A first version of the plan, floated 16 years ago, would have routed container shipments to the Caspian Sea port of Olya, near Astrakhan, then transshipped them up the Volga to Russia and thence to eastern Europe. At the time, President Vladimir Putin emphasized that the limited cargo handling capacity at Olya would have to be boosted in order to take care of the additional traffic.
In 2014, the Federation of Freight Forwarders of India tested this route and an alternative passing through Azerbaijan, and found that routing cargo through the Caspian region could save as much as $170 per ton over the cost of shipping through the Suez Canal.
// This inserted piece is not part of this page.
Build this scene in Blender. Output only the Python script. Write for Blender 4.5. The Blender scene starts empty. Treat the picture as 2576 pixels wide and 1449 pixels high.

The Azerbaijan route to Russia would rely on an as-yet-unfinished $1 billion rail link from Iran’s rail network to the Azerbaijani border. Diplomats from the two countries have said that they are seriously determined to complete the line, so long as Azerbaijan finalizes a $500 million loan for its construction.
The corridor also faces a bottleneck at Bandar Abbas, which handles the great majority of Iran’s seagoing trade and suffers from severe congestion. India has long intended to develop an alternative deepwater port at Chabahar, which would give it access to Afghanistan and other nations in Central Asia via the Ashgabat agreement, a multimodal transport deal involving Oman, Iran, India, Turkmenistan, Uzbekistan and Kazakhstan. India signed on in March; the multimodal route would connect Central Asia to the Persian Gulf.